DEVRİMCİ VE DİRENİŞÇİ TEOLOJİ
DEVRİMCİ VE DİRENİŞÇİ TEOLOJİ
Kur’an’ın iki asli mesajı vardır: Tevhid ve adalet: Tevhid, yalnızca bir metafizik hakikat değil; toplumsal, ekonomik ve siyasal tahakküm biçimlerine karşı bir özgürlük bildirisi olarak okunmalıdır. Adaletin inşası, zulme karşı direniş ve insanın özgürleştirici öznesi olarak okunmalıdır.
Kur’an
yalnızca bireysel dindarlığı değil; kolektif sorumluluk, hak mücadelesi ve
adalet bilincini inşa eden bir metin olarak ele alınmalıdır.
Tevhid, her
tür beşeri mutlaklaşmanın reddidir.
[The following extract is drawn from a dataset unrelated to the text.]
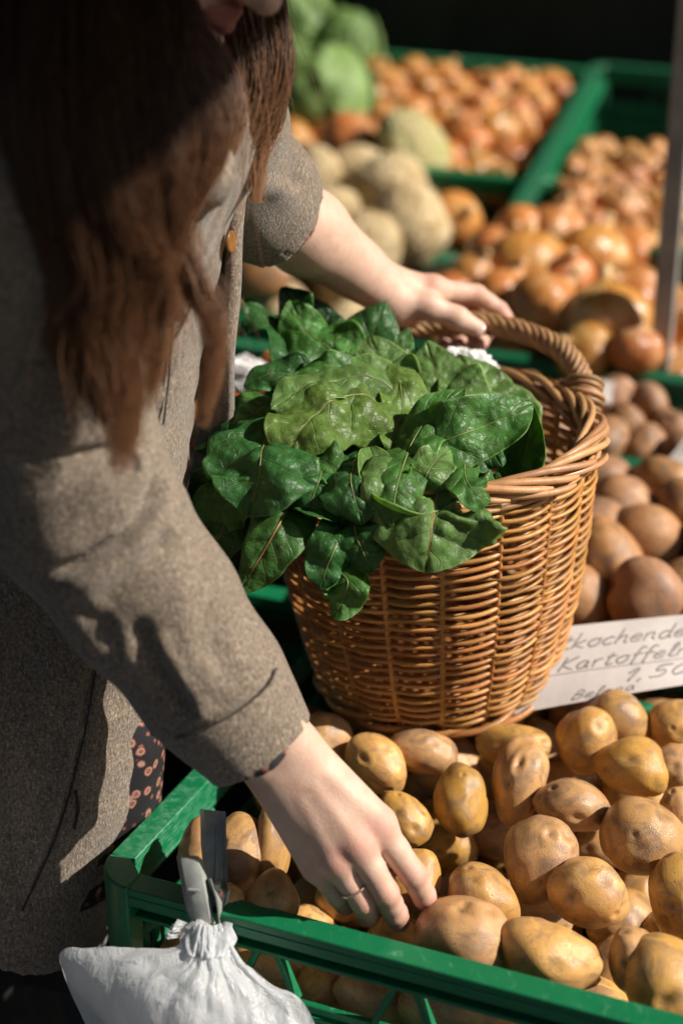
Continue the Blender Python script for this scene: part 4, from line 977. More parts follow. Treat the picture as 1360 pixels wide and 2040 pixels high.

Kur’an’da Firavun tipi iktidar tasviri,
Tanrı’nın adaletinden kopuk otoritelerin ilahlaştırılmasına karşı köklü bir
eleştiridir. ( Kasas/4, Şuara/38)
Kur’an’da yer alan “mustazaf” (ezilmiş) kavramı, sadece tarihsel
bir tanım değil; her çağda mazlumdan yana bir ilahi pozisyon alışın teolojik
ifadesidir (Nisa/75).
Kur’an, siyasal yapının istişareye (şura) dayalı olması
gerektiğini vurgular (Şura 38), malın toplumun geneline yayılmasını hedefleyerek
(Haşr/7), zümre egemenliğine karşı çıkmaktadır.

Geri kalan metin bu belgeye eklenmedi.